B&W

The reason behind my choosing to create a gallery with the theme of "black and white" is that I tend to draw designs in black and white. I am a fan of etchings and the straightforward aesthetic black ink provides in artistic pieces.

This reminds me of shoegaze and psychidelic bands such as My Bloody Valentine and Airiel. It looks as though the artist took the circular holed found in a ruled notebook, cut them in half, and scattered them in one of four ways (up, down, left, and right) across the page.
The title, "For Children..." really gets me. Why would Blake use this desolate imahge of an old, bearded man hunched in a dark corridor in a set of work for children?
The perspective on the subject causes the head of the horse to fade.

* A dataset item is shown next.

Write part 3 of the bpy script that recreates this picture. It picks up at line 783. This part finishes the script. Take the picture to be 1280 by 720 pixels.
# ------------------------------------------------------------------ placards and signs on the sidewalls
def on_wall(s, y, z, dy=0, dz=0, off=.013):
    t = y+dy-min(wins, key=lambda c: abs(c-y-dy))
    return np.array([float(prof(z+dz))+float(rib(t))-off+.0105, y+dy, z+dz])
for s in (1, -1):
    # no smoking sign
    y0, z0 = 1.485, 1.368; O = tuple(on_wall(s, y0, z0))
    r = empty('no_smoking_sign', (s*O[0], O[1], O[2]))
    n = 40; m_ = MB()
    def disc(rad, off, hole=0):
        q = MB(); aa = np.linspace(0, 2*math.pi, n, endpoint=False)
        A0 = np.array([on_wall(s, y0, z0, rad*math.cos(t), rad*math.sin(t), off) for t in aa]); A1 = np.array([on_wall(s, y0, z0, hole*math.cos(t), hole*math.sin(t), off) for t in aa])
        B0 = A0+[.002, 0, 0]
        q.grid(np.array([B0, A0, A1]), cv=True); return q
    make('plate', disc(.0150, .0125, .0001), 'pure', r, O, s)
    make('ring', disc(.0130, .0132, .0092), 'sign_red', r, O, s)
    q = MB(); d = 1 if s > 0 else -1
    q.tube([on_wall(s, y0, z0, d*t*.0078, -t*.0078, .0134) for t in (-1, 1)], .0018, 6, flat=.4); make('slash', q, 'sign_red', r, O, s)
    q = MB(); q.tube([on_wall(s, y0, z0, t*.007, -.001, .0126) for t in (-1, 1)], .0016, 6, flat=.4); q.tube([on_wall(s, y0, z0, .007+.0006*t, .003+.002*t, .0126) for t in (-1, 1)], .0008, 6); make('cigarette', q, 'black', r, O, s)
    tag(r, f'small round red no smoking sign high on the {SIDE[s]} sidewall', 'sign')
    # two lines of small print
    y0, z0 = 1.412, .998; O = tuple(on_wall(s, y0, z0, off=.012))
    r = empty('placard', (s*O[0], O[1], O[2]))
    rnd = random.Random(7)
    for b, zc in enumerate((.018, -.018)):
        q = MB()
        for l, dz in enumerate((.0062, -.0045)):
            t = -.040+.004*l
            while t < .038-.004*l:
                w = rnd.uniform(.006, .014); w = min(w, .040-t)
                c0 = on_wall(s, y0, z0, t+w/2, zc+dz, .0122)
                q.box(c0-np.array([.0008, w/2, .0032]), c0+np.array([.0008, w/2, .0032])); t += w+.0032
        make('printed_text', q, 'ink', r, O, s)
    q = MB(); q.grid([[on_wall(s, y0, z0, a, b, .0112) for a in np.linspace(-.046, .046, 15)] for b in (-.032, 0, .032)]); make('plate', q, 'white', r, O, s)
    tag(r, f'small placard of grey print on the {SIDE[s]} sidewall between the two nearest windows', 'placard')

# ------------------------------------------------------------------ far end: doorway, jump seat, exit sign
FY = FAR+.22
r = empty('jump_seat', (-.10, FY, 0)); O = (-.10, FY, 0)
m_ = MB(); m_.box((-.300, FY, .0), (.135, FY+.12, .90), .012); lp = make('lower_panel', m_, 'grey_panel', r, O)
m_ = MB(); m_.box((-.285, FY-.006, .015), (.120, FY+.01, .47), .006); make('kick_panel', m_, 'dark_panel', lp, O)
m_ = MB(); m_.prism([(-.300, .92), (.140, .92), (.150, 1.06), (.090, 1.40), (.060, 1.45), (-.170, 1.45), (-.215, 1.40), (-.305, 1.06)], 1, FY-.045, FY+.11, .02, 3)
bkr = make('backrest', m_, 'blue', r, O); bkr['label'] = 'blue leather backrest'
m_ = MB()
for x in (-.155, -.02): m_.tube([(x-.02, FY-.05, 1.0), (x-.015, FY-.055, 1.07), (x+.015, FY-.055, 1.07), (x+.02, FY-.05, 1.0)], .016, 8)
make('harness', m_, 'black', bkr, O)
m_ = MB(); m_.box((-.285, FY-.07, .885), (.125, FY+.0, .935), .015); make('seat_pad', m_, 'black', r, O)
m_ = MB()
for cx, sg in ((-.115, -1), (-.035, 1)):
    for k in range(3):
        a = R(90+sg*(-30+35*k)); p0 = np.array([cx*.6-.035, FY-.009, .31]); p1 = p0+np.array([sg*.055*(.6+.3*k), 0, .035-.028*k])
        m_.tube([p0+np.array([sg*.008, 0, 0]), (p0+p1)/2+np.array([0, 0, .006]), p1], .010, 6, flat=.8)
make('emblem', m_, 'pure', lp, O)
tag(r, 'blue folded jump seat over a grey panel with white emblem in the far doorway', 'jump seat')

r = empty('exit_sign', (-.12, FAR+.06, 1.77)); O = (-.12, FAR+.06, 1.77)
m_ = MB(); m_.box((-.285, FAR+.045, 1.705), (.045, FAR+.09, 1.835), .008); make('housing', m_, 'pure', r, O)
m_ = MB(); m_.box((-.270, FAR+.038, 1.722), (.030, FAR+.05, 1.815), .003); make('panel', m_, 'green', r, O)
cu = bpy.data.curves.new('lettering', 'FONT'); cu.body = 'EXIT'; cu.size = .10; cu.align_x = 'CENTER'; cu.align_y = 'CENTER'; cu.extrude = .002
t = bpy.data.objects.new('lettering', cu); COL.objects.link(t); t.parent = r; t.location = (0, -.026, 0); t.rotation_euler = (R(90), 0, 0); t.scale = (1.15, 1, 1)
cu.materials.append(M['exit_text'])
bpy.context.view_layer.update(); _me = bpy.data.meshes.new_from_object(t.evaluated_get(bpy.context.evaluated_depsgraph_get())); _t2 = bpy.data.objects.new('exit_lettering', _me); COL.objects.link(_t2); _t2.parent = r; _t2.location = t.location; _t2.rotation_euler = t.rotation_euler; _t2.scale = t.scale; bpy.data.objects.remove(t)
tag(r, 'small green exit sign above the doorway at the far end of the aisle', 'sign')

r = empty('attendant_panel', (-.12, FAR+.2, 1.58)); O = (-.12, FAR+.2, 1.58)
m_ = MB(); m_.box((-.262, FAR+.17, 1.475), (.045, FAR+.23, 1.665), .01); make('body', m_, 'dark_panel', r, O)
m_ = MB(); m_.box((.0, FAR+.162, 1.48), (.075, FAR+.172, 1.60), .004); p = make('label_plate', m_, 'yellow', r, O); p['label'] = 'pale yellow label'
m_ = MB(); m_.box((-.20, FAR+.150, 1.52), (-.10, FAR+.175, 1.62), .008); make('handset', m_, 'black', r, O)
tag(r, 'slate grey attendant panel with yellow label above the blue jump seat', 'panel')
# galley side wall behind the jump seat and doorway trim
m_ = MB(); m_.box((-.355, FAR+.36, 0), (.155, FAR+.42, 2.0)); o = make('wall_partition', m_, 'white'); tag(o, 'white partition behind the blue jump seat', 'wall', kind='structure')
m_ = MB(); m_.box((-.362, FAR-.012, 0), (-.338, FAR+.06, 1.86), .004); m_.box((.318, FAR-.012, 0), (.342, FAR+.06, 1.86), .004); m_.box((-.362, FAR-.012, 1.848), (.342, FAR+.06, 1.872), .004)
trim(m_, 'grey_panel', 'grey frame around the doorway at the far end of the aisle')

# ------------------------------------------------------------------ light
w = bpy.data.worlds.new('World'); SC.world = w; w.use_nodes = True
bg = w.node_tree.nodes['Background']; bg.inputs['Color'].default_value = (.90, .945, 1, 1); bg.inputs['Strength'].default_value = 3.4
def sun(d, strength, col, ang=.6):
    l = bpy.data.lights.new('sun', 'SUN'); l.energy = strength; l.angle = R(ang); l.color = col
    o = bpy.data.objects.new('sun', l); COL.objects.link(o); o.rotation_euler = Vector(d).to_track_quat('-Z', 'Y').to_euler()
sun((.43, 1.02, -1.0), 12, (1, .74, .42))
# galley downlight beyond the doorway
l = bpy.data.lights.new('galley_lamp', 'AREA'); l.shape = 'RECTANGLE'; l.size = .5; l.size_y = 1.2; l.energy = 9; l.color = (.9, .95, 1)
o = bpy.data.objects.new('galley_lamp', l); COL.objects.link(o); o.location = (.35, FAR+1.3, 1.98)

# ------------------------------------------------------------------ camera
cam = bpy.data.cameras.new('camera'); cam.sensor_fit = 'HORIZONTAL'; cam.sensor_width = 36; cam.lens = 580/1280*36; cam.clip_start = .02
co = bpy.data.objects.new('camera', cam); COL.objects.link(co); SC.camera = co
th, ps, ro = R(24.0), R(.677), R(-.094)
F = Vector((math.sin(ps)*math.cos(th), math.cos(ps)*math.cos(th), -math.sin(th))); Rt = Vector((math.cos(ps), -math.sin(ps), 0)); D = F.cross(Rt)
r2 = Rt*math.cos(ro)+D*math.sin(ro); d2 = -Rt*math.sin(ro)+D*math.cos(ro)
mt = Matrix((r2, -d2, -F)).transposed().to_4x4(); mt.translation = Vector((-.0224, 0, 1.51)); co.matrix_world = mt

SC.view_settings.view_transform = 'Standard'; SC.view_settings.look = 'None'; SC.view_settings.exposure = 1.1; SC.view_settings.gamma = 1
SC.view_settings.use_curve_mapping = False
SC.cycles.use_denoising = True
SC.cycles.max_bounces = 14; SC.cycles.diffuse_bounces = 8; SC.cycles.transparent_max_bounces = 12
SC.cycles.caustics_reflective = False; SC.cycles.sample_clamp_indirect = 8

It's as though, the artist used a manual focused camera to focus on the animal's hind side, and blurred the head out.
The detail that went into the pillars and windows is simply spectacular. I like this piece becasuse there's very little use of shading. It's mostly white instead of mostly black.
Reminds me of how frail things were in the past and over time, have become increasingly weak.
The use of thinly distributed black ink causes some parts to look grey. Actually, when looked at from a distance, the piece is greyer than simply black and white.
This didn't strike me as an etching. The expanse of white water is very appealing.
Durer is one of my favorite etchers. There's so much going on in this piece. Given that the subject is Nemesis, there's something rather sordid about the image.
A very clear, fine image for a rather old black and white photo. Then again, I think B&W film allows for higher definition in prints and captures the physical "meat" of the subjects, as well as even the most miniscule of shadows.
Looks like a time lapse, but may not be. A very desolate shot.
Minimalist. Shows potential in variations of similar ideas within a confined amount of space and a strict formula.
A very muddy image which cannot be pulled of with such ease as a camera if tried with paper and pen. Very sinister and almost apocalyptic. I wonder if one may find this serene.
The white expanse and bold, black structures make this a straightforward black and white photograph.
I can picture this as a moving picture.